Merci beaucoup jp pour ta lecture ! 🙂
Les éléments que tu soulignes – très justement – sont mentionnés dans ma modeste production. Le travail sur le design de Steelwill est véritablement intéressant en termes de cheminement. On retrouve en finalité un personnage selon l’aboutissement d’une volonté, celle de façonner un protagoniste athlétique. L’idée d’associer à Steelwill une dimension sportive est possiblement venue assez tardivement.
Une gamme que je ne connais que très peu.
Je sais ton amour pour ces cartes noires et on le ressent à travers ton écrit, ça pue la passion et on aime ça !
Merci pour la découverte frérot.
Merci à toi frangin !
Je suis très heureux que tu perçoives de la passion dans mes modestes papiers. Voilà plus de dix années maintenant que j’écris publiquement autour de nos jouets d’enfance. En mettant tout bout à bout, on obtiendrait plusieurs ouvrages, sans aucune prétention. Ce qui illustre peut-être le plus cette passion, c’est à la fois une volonté inextinguible de découverte comme de compréhension, mais également une posture strictement bénévole. En effet, mon amour pour les jouets de notre enfance n’est raccordé en rien à un quelconque intérêt financier. C’est possiblement un gage de sincérité absolue, d’authentique amour, sans rien attendre en retour.
Toujours été fan des dos des cartes, mi croquis conceptuels / mi photos de jouets.
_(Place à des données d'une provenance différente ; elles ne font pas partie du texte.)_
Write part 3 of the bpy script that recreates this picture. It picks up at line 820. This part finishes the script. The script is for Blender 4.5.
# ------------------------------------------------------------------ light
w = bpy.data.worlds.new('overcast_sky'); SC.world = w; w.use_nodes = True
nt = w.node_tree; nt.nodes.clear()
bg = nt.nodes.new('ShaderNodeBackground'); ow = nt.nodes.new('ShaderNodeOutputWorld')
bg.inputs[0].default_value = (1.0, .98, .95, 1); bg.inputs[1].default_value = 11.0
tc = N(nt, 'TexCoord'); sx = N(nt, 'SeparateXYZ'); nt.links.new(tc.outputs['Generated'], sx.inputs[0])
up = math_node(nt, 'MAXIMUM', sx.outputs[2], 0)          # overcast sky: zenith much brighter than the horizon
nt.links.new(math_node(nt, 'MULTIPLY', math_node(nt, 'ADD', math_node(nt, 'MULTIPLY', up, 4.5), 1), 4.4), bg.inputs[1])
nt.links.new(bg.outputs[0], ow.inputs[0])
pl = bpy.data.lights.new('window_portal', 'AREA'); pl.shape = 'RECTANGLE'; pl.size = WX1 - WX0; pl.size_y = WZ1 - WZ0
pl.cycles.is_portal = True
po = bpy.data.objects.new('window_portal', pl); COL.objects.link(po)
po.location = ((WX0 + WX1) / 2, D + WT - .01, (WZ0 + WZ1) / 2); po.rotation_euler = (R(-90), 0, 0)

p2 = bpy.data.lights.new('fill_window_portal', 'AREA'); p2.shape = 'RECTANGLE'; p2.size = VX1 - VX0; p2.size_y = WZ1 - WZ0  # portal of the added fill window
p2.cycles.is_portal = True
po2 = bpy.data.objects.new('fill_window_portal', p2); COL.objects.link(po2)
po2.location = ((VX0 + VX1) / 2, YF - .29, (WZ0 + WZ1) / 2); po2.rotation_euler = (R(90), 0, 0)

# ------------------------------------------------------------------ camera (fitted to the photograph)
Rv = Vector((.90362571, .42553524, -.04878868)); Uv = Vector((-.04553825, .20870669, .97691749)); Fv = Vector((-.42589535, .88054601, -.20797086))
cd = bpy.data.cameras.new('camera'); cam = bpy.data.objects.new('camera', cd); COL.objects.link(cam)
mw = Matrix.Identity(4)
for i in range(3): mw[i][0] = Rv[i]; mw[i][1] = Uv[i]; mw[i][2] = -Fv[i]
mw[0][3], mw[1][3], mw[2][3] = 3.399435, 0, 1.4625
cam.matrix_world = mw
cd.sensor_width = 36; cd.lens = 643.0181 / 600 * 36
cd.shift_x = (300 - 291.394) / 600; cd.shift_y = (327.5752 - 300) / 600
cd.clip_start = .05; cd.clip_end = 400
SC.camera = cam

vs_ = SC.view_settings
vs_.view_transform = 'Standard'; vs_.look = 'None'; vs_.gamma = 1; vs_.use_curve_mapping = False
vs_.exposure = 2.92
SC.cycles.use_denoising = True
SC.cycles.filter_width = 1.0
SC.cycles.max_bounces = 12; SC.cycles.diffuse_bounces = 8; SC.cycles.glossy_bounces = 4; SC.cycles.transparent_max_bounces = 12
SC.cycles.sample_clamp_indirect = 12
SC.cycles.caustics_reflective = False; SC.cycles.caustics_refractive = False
Je suis tellement déçu des deux super7 que j’ai (même si je vais sûrement craquer pour un Mumbo-Jumbo comme un gros pigeon) que ça fait plaisir de te revoir nous parler de la gamme vintage !
Merci mon ExarKouilles02 🙂
Le manque de chrome sur les déclinaisons Super7 des aigles d’argent est une erreur grossière. Mais il me semble que d’autres versions modernisées seront cette fois dotées de chrome. Je ne sais pas exactement lesquelles, je suis dépassé par le rythme de sortie des révisions contemporaines de nos jouets d’enfance, pour le meilleur comme pour le pire. Concernant ta remarque vis-à-vis des cardback, ceux des cartes originelles de nos Maîtres de l’Univers font partie – à mes yeux – des plus réussis, justement selon cet aspect “handmade”.